DATA ENTRIES:
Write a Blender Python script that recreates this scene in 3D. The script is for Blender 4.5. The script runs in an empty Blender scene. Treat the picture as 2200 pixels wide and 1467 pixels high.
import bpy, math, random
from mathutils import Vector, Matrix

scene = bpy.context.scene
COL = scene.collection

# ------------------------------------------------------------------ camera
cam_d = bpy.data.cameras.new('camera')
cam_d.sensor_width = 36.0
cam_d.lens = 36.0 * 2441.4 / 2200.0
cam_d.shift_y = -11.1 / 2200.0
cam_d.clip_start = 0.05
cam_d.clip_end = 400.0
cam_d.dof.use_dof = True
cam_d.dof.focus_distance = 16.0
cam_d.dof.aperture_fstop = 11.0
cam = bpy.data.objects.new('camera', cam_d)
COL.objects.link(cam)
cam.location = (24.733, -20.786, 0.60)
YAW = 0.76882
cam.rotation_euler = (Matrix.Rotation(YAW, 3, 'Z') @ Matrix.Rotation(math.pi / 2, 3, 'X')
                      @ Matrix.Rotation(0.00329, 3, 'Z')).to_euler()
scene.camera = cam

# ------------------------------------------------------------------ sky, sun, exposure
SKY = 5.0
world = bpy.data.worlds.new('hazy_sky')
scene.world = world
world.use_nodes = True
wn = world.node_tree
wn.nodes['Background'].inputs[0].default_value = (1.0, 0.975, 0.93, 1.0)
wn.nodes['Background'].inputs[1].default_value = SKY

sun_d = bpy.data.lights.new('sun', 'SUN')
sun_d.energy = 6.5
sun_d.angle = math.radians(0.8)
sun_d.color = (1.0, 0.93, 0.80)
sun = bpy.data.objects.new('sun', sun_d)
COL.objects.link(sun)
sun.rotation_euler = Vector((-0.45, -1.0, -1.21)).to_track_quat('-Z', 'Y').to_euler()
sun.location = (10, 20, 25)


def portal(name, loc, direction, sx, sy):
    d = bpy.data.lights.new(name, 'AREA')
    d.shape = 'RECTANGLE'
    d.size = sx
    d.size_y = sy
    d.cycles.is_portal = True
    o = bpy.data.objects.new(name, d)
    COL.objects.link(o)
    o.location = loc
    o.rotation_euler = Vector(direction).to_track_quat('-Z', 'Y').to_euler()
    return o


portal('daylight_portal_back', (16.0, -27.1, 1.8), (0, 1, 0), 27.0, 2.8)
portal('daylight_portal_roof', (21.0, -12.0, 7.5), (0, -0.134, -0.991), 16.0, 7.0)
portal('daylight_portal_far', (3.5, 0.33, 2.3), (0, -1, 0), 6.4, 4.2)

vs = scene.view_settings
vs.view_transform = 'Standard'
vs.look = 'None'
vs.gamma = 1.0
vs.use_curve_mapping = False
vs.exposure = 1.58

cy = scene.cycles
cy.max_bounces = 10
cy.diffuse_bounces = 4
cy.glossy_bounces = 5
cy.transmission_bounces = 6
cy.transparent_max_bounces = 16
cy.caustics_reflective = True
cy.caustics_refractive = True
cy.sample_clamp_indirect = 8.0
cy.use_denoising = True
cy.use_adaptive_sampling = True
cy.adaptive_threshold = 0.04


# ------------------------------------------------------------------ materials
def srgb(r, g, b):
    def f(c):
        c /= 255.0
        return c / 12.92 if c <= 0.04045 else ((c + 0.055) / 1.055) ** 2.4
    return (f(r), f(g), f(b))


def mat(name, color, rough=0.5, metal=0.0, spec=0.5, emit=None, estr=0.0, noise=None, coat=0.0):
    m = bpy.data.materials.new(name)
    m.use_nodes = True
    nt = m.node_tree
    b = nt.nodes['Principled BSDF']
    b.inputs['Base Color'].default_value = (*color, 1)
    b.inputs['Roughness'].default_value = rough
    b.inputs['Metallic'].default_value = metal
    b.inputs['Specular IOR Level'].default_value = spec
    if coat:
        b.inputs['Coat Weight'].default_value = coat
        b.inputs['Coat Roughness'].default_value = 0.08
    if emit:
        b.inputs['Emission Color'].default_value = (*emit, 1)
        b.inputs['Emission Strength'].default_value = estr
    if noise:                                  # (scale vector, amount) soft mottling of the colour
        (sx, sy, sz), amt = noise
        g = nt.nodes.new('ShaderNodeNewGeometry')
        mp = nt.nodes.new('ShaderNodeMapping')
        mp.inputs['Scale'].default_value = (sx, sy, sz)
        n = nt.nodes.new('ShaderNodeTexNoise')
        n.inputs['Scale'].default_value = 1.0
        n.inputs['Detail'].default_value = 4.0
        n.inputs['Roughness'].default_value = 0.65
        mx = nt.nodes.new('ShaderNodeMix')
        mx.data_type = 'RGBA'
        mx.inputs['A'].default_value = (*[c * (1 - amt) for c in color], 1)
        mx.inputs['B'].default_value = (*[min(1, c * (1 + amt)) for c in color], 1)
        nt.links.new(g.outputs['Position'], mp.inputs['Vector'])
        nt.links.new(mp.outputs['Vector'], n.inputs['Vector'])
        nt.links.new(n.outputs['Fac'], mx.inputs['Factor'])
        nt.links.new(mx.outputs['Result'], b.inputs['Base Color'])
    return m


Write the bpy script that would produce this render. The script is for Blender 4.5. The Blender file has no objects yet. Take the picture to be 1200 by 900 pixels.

WORK TO COMPLETE: Write an exact transcription of every entry above.

SOLVED EXERCISE:
Write a Blender Python script that recreates this scene in 3D. The script is for Blender 4.5. The script runs in an empty Blender scene. Treat the picture as 2200 pixels wide and 1467 pixels high.
import bpy, math, random
from mathutils import Vector, Matrix

scene = bpy.context.scene
COL = scene.collection

# ------------------------------------------------------------------ camera
cam_d = bpy.data.cameras.new('camera')
cam_d.sensor_width = 36.0
cam_d.lens = 36.0 * 2441.4 / 2200.0
cam_d.shift_y = -11.1 / 2200.0
cam_d.clip_start = 0.05
cam_d.clip_end = 400.0
cam_d.dof.use_dof = True
cam_d.dof.focus_distance = 16.0
cam_d.dof.aperture_fstop = 11.0
cam = bpy.data.objects.new('camera', cam_d)
COL.objects.link(cam)
cam.location = (24.733, -20.786, 0.60)
YAW = 0.76882
cam.rotation_euler = (Matrix.Rotation(YAW, 3, 'Z') @ Matrix.Rotation(math.pi / 2, 3, 'X')
                      @ Matrix.Rotation(0.00329, 3, 'Z')).to_euler()
scene.camera = cam

# ------------------------------------------------------------------ sky, sun, exposure
SKY = 5.0
world = bpy.data.worlds.new('hazy_sky')
scene.world = world
world.use_nodes = True
wn = world.node_tree
wn.nodes['Background'].inputs[0].default_value = (1.0, 0.975, 0.93, 1.0)
wn.nodes['Background'].inputs[1].default_value = SKY

sun_d = bpy.data.lights.new('sun', 'SUN')
sun_d.energy = 6.5
sun_d.angle = math.radians(0.8)
sun_d.color = (1.0, 0.93, 0.80)
sun = bpy.data.objects.new('sun', sun_d)
COL.objects.link(sun)
sun.rotation_euler = Vector((-0.45, -1.0, -1.21)).to_track_quat('-Z', 'Y').to_euler()
sun.location = (10, 20, 25)


def portal(name, loc, direction, sx, sy):
    d = bpy.data.lights.new(name, 'AREA')
    d.shape = 'RECTANGLE'
    d.size = sx
    d.size_y = sy
    d.cycles.is_portal = True
    o = bpy.data.objects.new(name, d)
    COL.objects.link(o)
    o.location = loc
    o.rotation_euler = Vector(direction).to_track_quat('-Z', 'Y').to_euler()
    return o


portal('daylight_portal_back', (16.0, -27.1, 1.8), (0, 1, 0), 27.0, 2.8)
portal('daylight_portal_roof', (21.0, -12.0, 7.5), (0, -0.134, -0.991), 16.0, 7.0)
portal('daylight_portal_far', (3.5, 0.33, 2.3), (0, -1, 0), 6.4, 4.2)

vs = scene.view_settings
vs.view_transform = 'Standard'
vs.look = 'None'
vs.gamma = 1.0
vs.use_curve_mapping = False
vs.exposure = 1.58

cy = scene.cycles
cy.max_bounces = 10
cy.diffuse_bounces = 4
cy.glossy_bounces = 5
cy.transmission_bounces = 6
cy.transparent_max_bounces = 16
cy.caustics_reflective = True
cy.caustics_refractive = True
cy.sample_clamp_indirect = 8.0
cy.use_denoising = True
cy.use_adaptive_sampling = True
cy.adaptive_threshold = 0.04


# ------------------------------------------------------------------ materials
def srgb(r, g, b):
    def f(c):
        c /= 255.0
        return c / 12.92 if c <= 0.04045 else ((c + 0.055) / 1.055) ** 2.4
    return (f(r), f(g), f(b))


def mat(name, color, rough=0.5, metal=0.0, spec=0.5, emit=None, estr=0.0, noise=None, coat=0.0):
    m = bpy.data.materials.new(name)
    m.use_nodes = True
    nt = m.node_tree
    b = nt.nodes['Principled BSDF']
    b.inputs['Base Color'].default_value = (*color, 1)
    b.inputs['Roughness'].default_value = rough
    b.inputs['Metallic'].default_value = metal
    b.inputs['Specular IOR Level'].default_value = spec
    if coat:
        b.inputs['Coat Weight'].default_value = coat
        b.inputs['Coat Roughness'].default_value = 0.08
    if emit:
        b.inputs['Emission Color'].default_value = (*emit, 1)
        b.inputs['Emission Strength'].default_value = estr
    if noise:                                  # (scale vector, amount) soft mottling of the colour
        (sx, sy, sz), amt = noise
        g = nt.nodes.new('ShaderNodeNewGeometry')
        mp = nt.nodes.new('ShaderNodeMapping')
        mp.inputs['Scale'].default_value = (sx, sy, sz)
        n = nt.nodes.new('ShaderNodeTexNoise')
        n.inputs['Scale'].default_value = 1.0
        n.inputs['Detail'].default_value = 4.0
        n.inputs['Roughness'].default_value = 0.65
        mx = nt.nodes.new('ShaderNodeMix')
        mx.data_type = 'RGBA'
        mx.inputs['A'].default_value = (*[c * (1 - amt) for c in color], 1)
        mx.inputs['B'].default_value = (*[min(1, c * (1 + amt)) for c in color], 1)
        nt.links.new(g.outputs['Position'], mp.inputs['Vector'])
        nt.links.new(mp.outputs['Vector'], n.inputs['Vector'])
        nt.links.new(n.outputs['Fac'], mx.inputs['Factor'])
        nt.links.new(mx.outputs['Result'], b.inputs['Base Color'])
    return m


Write the bpy script that would produce this render. The script is for Blender 4.5. The Blender file has no objects yet. Take the picture to be 1200 by 900 pixels.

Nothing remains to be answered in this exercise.